## AIM
Give the number of lines in the records below that include "Keep", and nothing more.

## RECORDS FOR THIS TASK

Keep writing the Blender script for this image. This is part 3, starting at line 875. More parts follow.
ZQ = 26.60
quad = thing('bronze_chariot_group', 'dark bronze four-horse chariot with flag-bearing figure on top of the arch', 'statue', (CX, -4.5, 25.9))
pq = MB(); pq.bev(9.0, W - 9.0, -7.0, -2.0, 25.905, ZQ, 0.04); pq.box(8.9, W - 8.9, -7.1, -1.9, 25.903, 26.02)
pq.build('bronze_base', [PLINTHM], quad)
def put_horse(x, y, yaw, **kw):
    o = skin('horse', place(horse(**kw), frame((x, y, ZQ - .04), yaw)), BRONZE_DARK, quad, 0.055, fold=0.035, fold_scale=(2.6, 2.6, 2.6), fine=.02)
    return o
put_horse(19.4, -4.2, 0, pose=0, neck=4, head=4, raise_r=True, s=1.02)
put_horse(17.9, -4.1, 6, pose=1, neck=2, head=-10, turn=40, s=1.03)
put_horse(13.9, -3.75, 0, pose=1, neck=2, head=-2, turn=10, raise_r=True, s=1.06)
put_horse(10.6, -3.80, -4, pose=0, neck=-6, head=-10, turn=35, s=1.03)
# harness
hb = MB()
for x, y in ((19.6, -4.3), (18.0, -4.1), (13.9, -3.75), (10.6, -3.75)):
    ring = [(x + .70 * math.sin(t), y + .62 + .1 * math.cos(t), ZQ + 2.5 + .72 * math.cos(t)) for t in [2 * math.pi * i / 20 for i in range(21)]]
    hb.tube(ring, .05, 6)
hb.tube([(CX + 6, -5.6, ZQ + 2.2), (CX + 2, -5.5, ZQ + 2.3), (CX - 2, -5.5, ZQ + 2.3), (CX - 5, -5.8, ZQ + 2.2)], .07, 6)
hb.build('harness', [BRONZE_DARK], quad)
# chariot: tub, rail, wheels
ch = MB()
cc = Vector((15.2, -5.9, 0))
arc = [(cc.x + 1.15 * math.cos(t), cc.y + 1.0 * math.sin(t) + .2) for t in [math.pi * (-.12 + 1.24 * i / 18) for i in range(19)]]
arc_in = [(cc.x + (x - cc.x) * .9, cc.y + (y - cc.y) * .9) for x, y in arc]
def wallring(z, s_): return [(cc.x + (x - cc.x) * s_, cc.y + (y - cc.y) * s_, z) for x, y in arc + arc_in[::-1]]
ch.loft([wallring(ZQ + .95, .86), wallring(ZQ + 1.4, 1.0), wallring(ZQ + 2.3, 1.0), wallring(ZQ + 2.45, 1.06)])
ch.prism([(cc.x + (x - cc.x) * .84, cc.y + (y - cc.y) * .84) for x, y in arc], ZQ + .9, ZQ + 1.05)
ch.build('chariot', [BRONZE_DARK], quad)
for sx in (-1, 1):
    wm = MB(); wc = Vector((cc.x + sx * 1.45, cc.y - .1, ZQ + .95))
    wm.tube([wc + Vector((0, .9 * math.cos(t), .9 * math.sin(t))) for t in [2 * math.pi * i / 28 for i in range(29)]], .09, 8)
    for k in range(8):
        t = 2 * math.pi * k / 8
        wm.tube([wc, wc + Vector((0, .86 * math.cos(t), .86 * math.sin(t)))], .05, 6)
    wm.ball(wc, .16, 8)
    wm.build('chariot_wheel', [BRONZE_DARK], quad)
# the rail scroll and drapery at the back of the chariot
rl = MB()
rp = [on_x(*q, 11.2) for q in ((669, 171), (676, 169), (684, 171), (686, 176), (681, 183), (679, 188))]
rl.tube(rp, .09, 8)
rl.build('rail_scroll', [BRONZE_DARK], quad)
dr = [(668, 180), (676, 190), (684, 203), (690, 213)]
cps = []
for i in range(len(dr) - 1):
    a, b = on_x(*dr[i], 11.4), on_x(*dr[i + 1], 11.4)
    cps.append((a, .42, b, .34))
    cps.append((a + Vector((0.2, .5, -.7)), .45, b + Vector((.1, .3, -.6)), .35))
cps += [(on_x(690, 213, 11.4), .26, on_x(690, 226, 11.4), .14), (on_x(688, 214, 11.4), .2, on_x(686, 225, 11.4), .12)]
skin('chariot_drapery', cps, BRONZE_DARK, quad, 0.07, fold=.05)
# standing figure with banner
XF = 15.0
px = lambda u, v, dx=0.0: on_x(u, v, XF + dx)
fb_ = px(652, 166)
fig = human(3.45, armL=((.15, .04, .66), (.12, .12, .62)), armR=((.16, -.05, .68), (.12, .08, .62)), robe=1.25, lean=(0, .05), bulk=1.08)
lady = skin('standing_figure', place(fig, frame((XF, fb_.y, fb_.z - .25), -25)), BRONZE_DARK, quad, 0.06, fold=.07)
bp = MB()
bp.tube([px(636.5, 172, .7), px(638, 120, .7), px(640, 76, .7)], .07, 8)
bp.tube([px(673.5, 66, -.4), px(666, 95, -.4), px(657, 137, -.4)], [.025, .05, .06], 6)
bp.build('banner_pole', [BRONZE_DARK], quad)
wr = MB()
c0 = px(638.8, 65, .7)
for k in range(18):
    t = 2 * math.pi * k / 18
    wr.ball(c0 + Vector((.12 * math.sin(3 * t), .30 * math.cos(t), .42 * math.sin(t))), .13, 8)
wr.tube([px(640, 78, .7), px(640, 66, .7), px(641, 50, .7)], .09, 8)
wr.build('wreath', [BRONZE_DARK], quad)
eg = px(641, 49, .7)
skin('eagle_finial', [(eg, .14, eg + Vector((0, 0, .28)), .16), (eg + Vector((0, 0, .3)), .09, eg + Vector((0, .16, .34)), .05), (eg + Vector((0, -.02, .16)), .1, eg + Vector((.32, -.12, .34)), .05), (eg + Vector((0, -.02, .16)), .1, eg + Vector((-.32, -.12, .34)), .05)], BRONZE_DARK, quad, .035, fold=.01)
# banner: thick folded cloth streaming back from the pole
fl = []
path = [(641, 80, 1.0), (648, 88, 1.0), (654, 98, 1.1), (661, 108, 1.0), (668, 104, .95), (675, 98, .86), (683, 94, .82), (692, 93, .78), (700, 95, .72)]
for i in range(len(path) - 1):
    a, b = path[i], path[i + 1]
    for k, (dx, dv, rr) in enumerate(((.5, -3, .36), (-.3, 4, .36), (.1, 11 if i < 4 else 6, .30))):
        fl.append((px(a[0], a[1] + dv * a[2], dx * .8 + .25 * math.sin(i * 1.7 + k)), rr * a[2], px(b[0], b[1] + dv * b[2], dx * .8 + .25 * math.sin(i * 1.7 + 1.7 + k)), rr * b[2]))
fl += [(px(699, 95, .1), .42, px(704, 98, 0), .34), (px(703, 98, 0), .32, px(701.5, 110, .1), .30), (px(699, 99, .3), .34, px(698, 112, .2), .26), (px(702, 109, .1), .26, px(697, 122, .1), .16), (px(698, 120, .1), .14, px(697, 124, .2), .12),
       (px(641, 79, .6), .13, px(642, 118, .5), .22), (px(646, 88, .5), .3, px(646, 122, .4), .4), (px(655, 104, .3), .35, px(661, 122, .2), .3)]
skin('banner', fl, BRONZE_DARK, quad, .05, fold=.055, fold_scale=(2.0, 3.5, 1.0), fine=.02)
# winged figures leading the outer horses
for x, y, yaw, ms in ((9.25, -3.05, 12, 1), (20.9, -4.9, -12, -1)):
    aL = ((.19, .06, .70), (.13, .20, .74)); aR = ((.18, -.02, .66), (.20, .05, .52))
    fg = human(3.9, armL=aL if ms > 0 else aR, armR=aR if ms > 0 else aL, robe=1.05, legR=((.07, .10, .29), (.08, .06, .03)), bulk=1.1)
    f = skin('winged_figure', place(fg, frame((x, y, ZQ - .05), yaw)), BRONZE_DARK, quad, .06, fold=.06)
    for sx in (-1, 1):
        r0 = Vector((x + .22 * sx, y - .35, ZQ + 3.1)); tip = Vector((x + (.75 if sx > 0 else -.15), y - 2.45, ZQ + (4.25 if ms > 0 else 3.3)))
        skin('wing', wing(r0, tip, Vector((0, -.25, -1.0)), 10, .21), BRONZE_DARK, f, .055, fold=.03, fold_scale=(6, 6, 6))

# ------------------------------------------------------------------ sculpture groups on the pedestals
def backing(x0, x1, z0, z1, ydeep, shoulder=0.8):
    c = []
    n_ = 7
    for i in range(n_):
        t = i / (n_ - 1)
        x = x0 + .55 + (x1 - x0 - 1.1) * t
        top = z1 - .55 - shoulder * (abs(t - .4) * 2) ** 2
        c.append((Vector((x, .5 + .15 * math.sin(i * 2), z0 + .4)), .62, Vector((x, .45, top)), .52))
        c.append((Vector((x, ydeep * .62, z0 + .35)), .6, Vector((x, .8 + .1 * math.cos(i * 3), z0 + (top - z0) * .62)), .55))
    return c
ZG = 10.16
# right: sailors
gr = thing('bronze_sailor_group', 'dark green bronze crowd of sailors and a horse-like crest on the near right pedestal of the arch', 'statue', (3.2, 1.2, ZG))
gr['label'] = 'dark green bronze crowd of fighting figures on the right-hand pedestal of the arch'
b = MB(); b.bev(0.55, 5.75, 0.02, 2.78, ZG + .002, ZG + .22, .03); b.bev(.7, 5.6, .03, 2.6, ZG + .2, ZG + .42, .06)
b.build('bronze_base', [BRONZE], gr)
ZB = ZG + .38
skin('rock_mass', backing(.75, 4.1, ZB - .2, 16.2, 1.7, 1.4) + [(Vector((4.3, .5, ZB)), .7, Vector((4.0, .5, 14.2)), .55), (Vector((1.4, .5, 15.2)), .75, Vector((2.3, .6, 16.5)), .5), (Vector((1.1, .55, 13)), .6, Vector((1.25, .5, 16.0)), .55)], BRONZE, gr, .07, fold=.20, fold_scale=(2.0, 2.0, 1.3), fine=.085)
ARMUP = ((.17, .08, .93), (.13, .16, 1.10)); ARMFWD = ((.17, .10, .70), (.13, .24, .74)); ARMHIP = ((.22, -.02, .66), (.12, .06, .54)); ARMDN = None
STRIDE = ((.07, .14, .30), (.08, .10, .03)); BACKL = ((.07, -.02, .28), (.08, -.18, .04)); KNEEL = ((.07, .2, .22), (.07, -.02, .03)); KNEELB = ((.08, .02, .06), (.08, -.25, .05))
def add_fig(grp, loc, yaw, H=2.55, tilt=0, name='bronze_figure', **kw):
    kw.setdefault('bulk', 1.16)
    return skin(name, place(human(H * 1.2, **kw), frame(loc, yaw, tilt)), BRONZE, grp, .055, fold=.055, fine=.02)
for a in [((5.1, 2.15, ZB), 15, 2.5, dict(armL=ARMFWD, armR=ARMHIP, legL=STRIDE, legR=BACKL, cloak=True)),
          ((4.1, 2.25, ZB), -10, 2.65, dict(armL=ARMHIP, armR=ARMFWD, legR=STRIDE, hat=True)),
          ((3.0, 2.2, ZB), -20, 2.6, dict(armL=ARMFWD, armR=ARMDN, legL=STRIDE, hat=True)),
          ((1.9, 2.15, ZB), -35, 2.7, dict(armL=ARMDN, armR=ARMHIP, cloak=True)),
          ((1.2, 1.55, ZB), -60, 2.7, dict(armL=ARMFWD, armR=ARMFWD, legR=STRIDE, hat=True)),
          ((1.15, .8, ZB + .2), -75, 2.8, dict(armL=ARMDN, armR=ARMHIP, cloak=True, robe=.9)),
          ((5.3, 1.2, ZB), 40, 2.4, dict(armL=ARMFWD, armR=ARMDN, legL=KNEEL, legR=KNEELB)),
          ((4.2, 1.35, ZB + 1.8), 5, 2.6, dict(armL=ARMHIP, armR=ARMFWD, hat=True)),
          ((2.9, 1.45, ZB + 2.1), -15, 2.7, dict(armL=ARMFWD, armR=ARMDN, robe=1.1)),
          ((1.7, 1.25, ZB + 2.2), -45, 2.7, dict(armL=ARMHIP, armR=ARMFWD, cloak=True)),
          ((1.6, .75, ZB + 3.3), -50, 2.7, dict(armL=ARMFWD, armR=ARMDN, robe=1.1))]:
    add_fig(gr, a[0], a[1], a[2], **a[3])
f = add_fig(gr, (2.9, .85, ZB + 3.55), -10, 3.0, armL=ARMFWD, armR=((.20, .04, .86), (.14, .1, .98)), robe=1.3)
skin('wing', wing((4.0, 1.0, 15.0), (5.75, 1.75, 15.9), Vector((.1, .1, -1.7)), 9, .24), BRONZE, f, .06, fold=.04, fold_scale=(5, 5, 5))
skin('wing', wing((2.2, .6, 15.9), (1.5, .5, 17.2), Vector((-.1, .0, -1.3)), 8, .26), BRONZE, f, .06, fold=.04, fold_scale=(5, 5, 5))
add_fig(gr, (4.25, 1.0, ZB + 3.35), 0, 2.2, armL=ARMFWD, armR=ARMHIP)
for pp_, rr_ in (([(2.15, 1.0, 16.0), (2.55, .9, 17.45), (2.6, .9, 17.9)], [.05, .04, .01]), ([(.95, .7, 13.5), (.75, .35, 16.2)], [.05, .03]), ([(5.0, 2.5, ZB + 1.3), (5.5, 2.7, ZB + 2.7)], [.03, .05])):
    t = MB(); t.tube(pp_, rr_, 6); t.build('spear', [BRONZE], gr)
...
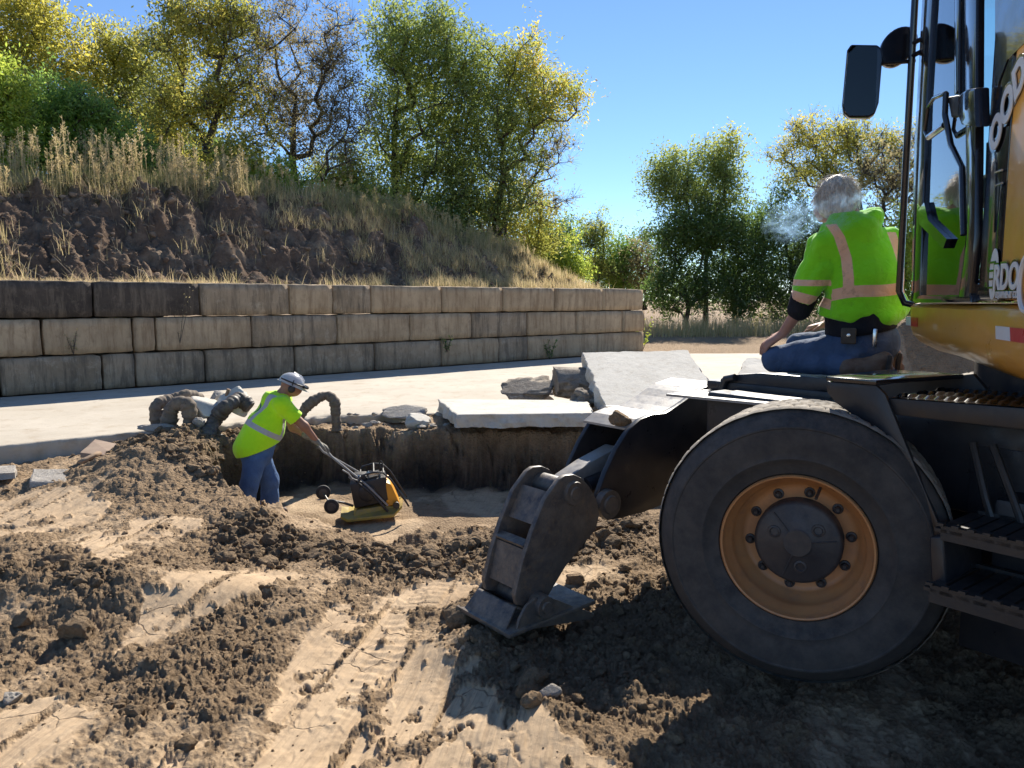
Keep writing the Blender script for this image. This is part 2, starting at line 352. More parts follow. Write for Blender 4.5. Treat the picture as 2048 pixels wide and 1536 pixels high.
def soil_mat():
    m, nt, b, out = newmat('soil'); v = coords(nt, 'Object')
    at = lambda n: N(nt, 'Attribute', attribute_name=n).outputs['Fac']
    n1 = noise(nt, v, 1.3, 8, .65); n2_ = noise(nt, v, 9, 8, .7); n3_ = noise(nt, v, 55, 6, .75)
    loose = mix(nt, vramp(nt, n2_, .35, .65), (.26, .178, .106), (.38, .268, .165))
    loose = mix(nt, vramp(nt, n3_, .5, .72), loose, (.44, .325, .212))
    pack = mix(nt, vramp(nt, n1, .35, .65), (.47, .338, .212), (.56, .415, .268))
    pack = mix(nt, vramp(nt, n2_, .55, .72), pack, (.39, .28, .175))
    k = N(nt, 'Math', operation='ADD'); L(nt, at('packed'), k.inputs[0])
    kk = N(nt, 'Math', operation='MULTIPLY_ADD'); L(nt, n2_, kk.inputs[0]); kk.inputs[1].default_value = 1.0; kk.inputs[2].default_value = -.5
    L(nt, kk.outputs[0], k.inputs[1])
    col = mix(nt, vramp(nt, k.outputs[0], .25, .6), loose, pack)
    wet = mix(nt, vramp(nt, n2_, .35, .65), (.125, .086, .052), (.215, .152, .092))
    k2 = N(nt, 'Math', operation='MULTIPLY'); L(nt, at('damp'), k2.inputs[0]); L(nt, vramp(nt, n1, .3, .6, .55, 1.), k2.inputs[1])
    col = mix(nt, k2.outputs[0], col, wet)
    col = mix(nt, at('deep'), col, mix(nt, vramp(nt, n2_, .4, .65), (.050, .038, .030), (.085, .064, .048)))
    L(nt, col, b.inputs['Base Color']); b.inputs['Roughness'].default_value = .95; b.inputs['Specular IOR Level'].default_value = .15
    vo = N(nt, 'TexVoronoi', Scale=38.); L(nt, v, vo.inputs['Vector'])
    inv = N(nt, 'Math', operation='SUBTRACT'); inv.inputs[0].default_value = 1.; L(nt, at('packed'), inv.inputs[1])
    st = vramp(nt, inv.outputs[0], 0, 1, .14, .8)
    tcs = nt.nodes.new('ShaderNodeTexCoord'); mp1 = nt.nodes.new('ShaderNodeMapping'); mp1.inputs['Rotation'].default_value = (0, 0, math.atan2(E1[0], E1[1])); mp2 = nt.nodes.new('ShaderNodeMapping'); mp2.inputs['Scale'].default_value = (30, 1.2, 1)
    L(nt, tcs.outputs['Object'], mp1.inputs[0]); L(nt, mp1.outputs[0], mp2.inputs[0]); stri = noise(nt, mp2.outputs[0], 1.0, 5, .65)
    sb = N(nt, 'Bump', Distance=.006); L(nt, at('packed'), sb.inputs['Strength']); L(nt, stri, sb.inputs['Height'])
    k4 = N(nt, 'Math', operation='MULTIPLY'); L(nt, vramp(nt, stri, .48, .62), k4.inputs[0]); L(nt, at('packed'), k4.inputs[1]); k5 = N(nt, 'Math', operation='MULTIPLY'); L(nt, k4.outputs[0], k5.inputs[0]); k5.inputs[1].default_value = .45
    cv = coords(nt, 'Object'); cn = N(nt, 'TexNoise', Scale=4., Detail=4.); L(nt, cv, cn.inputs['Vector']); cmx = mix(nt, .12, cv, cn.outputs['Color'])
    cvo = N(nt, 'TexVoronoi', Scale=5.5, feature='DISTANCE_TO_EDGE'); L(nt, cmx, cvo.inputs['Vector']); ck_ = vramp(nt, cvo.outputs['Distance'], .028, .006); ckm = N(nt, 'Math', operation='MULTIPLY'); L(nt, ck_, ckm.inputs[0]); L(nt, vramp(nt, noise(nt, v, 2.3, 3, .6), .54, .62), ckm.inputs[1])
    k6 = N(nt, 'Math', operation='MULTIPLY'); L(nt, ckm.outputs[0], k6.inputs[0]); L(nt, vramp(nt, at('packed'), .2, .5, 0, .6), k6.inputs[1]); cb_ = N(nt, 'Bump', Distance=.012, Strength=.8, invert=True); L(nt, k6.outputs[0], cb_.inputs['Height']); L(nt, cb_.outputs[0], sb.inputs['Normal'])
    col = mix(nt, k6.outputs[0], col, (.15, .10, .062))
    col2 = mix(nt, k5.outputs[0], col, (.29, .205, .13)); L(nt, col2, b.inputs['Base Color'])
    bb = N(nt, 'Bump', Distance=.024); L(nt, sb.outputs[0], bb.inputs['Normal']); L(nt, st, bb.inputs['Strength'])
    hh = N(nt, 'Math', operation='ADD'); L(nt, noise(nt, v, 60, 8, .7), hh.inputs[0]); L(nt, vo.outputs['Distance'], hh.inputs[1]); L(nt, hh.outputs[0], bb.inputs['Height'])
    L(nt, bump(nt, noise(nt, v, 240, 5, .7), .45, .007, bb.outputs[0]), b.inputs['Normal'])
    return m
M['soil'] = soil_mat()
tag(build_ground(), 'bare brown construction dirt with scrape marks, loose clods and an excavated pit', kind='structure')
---
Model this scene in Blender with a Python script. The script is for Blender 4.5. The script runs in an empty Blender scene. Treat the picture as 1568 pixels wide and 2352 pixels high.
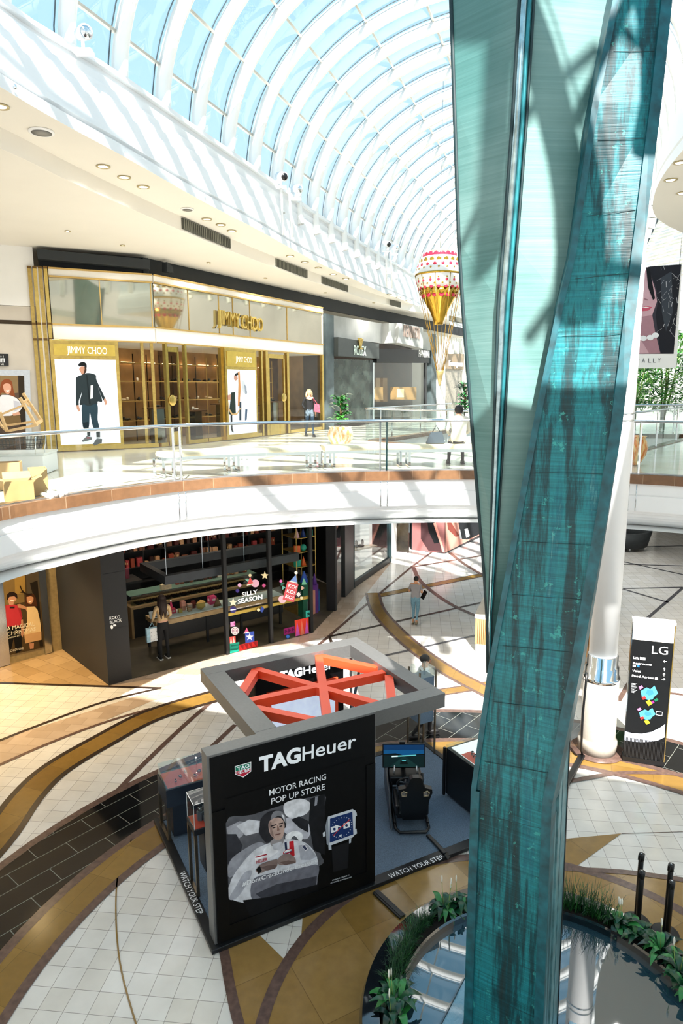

## ANSWER IN FULL
2